A week earlier, Arch Coal announced 750 miner layoffs in West Virginia and Kentucky, including 122 jobs lost near Cowen, Webster County. Arch blamed an "unprecedented downturn in demand for coal-based electricity." The State Journal quoted despairing Cowen waitress Tiffany Williams:

"Everyone is going to move. They'll leave. The place will be even more run-down than it already is."

Three major layoffs in two weeks are sad evidence of decline in West Virginia's powerful coal industry. Two months earlier, Patriot Coal likewise announced cutbacks, and CEO Bennett Hatfield said: "Thermal coal markets remain weak as a result of the mild winter, coupled with low natural gas prices and reduced demand for electricity related to the economic downturn."

Communities in affected mining regions will suffer misery and hardship. Young people will move away in search of better futures elsewhere. Local businesses may fold. That's the grim toll of an industrial slump. The economy is a ruthless machine that doesn't care who suffers.

Much of coal's retreat can be blamed on an abundance of cheap natural gas loosed by horizontal drilling and "fracking" in the deep Marcellus Shale. Gas that cost $10 per million Btu during the Bush administration has dropped to $2.50. Coal can't compete with such low-cost fuel. Many plants are converting to gas.

A lot of the Marcellus gas boom centers in Northern West Virginia -- thus the Mountain State stands to reap jobs and prosperity from the very source that is killing jobs and prosperity in coal zones. The ruthless economy both punishes and rewards.

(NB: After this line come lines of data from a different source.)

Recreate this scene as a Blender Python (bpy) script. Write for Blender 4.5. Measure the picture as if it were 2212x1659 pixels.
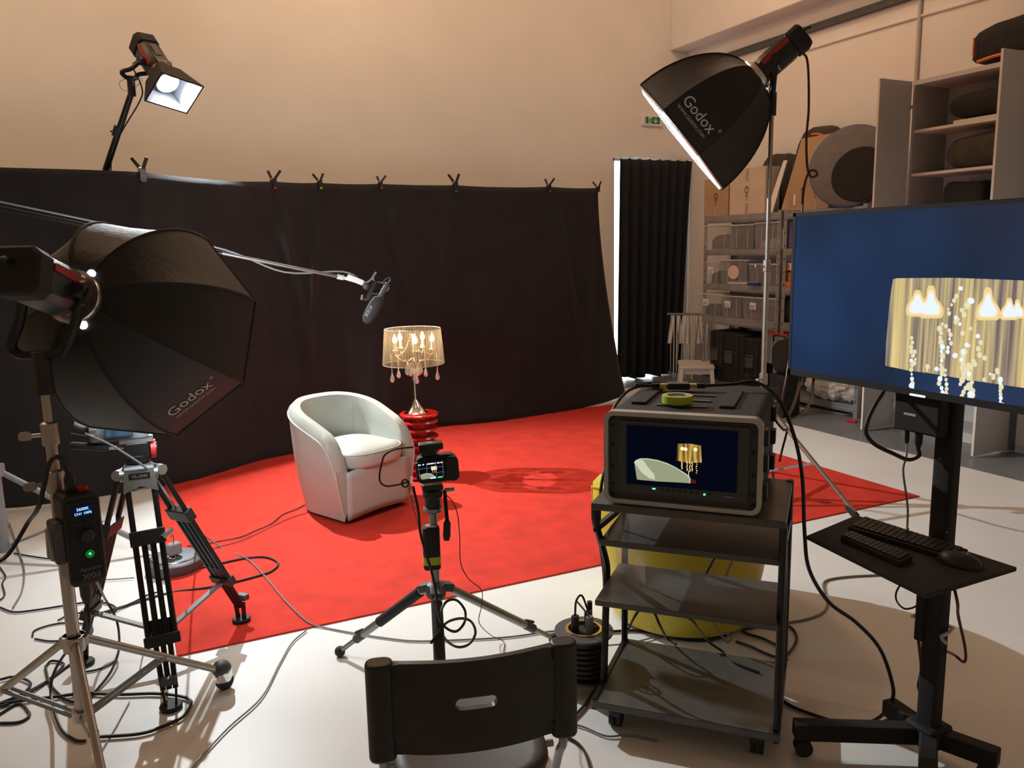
import bpy, math, random
from math import sin, cos, pi, radians, sqrt
from mathutils import Vector as V, Matrix, noise
random.seed(7)
SC = bpy.context.scene
COL = SC.collection
for o in list(bpy.data.objects): bpy.data.objects.remove(o)

# ------------------------------------------------------------ camera, world, exposure
YAW, PIT, ROLL, F, CAMH = radians(25.5), radians(9.4), radians(-1.17), 1740.0, 1.6
FW = V((sin(YAW)*cos(PIT), cos(YAW)*cos(PIT), -sin(PIT)))
_rt = V((cos(YAW), -sin(YAW), 0)); _up = _rt.cross(FW)
RT = _rt*cos(ROLL) + _up*sin(ROLL); UP = RT.cross(FW); CAM = V((0, 0, CAMH))
cd = bpy.data.cameras.new('camera'); cam = bpy.data.objects.new('camera', cd); COL.objects.link(cam)
m3 = Matrix((RT, UP, -FW)).transposed()
cam.matrix_world = Matrix.Translation(CAM) @ m3.to_4x4()
cd.sensor_fit = 'HORIZONTAL'; cd.sensor_width = 36; cd.lens = F/2212*36; cd.clip_start = .02
SC.camera = cam
w = bpy.data.worlds.new('world'); SC.world = w; w.use_nodes = True
w.node_tree.nodes['Background'].inputs[0].default_value = (1.0, .70, .44, 1)
w.node_tree.nodes['Background'].inputs[1].default_value = 0.17
SC.view_settings.view_transform = 'Standard'; SC.view_settings.look = 'None'
SC.view_settings.exposure = 0.08; SC.view_settings.gamma = 1; SC.view_settings.use_curve_mapping = False
BARN_W, SOFT_L, SOFT_R, LAMP_W, WINDOW_E = 190., 16., 3.5, 8., 5.
for hx, hy, he in ((-1.6, 6.3, 76.), (1.9, 6.3, 76.), (4.9, 5.6, 46.)):      # added warm fill points above the frame to brighten the walls, no fixtures
    hl = bpy.data.lights.new('warm_fill', 'POINT'); hl.energy = he; hl.color = (1., .66, .40); hl.shadow_soft_size = .3
    ho = bpy.data.objects.new('warm_fill', hl); COL.objects.link(ho); ho.location = (hx, hy, 5.1)

# measured geometry: a photo pixel turned into a world point on a known plane
def ray(x, y): return FW + RT*((x-1106)/F) + UP*((829.5-y)/F)
def fl(x, y, z=0.):
    d = ray(x, y); return CAM + d*((z-CAMH)/d.z)
def dep(x, y, zc): return CAM + ray(x, y)*zc
def atx(x, y, X): d = ray(x, y); return CAM + d*(X/d.x)
def aty(x, y, Y): d = ray(x, y); return CAM + d*(Y/d.y)
def pl(x, y, P0, n): d = ray(x, y); return CAM + d*((P0-CAM).dot(n)/d.dot(n))
def vert(x, y, P):
    d = ray(x, y); t = (d.x*P[0]+d.y*P[1])/(d.x*d.x+d.y*d.y); return CAM + d*t
def zcd(P): return (V(P)-CAM).dot(FW)

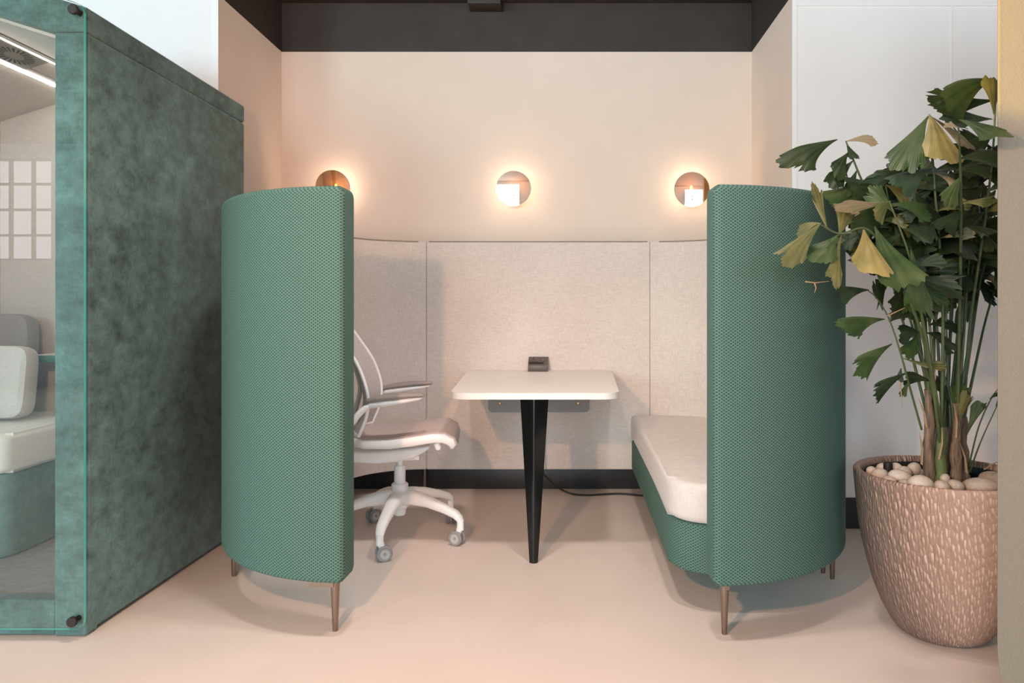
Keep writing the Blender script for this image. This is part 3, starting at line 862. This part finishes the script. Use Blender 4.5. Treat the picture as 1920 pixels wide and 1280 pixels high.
for px, py, Y, w, h, lab in ((1650, 887, 2.53, .036, .026, 'flat cream pebble at the left end of the planter'), (1724, 902, 2.335, .046, .030, 'large oval pebble with brown mark in front of the left palm stem'),
                        (1766, 910, 2.32, .034, .026, 'speckled pebble in front of the middle palm stem'), (1792, 907, 2.335, .030, .024, Q), (1836, 906, 2.335, .055, .030, 'largest pebble, beside the screen in the planter'),
                        (1696, 904, 2.36, .026, .018, Q), (1688, 888, 2.44, .038, .024, Q), (1668, 897, 2.43, .032, .018, Q), (1860, 895, 2.44, .05, .026, Q), (1713, 874, 2.57, .026, .024, Q), (1680, 871, 2.62, .026, .018, Q), (1697, 880, 2.55, .028, .02, Q),
                        (1635, 878, 2.585, .026, .017, Q), (1655, 872, 2.63, .028, .018, Q), (1771, 894, 2.37, .018, .022, 'small upright pebble between the palm stems')):
    c = P(px, py, Y); pebble(c.x, c.y, max(c.z - .010, .485 + h), w, w * .8, h, random.uniform(0, 3), lab)
tries = 0
while len(used) < 40 and tries < 4000:
    tries += 1; a = random.uniform(0, 2 * PI); r = .235 * math.sqrt(random.random()); x = CX + r * math.cos(a); y = CY + r * math.sin(a); s = random.uniform(.022, .036)
    if r + s > .243: continue
    if all((x - u) ** 2 + (y - v) ** 2 > (.82 * (s + w)) ** 2 for u, v, w in used): pebble(x, y, .486 + s * .45, s, s * .85, s * .44, random.uniform(0, 3), Q)
c = P(1665, 872, 2.60); bm = bmesh.new(); lathe(bm, [(.0, .484), (.016, .484), (.016, .552), (.012, .552), (.012, .50), (0, .50)], (c.x, c.y, 0), 20)
tag(link('watering_tube', bm, 'black_rubber'), 'short black tube standing among pebbles at the planter back left', 'tube')

palm = thing('fishtail_palm', 'tall fishtail palm with ragged green and golden leaves in the planter', 'plant', (CX + .03, CY, .50))
random.seed(11)
def stem(px, y, px2, py2, r0, r1, m, name='stem'):
    a = P(px, 900, y); a.z = .47; b = P(px2, py2, y + .01)
    n = 9; pts = [a.lerp(b, k / n) + Vector((.005 * math.sin(k * 1.3 + px), .004 * math.cos(k + px), 0)) for k in range(n + 1)]
    bm = bmesh.new(); tube(bm, pts, [r0 * (1 - k / n) + r1 * k / n + .0022 * math.sin(k * 2.3 + px) for k in range(n + 1)], 14)
    return link(name, bm, m, palm)
stem(1740, 2.43, 1743, 730, .023, .012, 'trunk')
stem(1763, 2.40, 1765, 800, .021, .013, 'sheath')
stem(1772, 2.50, 1778, 760, .024, .014, 'trunk')
stem(1789, 2.41, 1796, 755, .022, .012, 'trunk')
stem(1806, 2.45, 1806, 780, .022, .011, 'trunk')
stem(1752, 2.52, 1758, 770, .018, .010, 'trunk')
# dry husks standing off the stems
for (pa, pb, Y) in (((1737, 800), (1722, 745), 2.41), ((1728, 870), (1724, 810), 2.41), ((1760, 860), (1766, 800), 2.385), ((1792, 820), (1789, 760), 2.395), ((1812, 885), (1800, 830), 2.40), ((1750, 720), (1751, 690), 2.42)):
    a, b = P(*pa, Y), P(*pb, Y - .01); bm = bmesh.new(); tube(bm, [a, a.lerp(b, .5) + Vector((.004, -.004, 0)), b], [.008, .006, .0012], 8, flat=.4); link('dry_husk', bm, 'straw', palm)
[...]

West Virginians are living through a significant industrial shift. Future generations may look back on today as the period when gas eclipsed coal.

Some politicians and coal executives blame federal pollution controls -- which they call a "war on coal" -- for the mining downturn. But that's merely a small part of the picture. Sen. Jay Rockefeller wisely told coal leaders to "accept reality" and try to solve their difficulty without accusing Washington.

We hope coal will gain a new future as a feedstock for many chemicals, not as fuel to be burned. But we can't foresee coming twists of the economy. Tumultuous trends often are difficult to discern while they're happening, but later become clear in retrospect.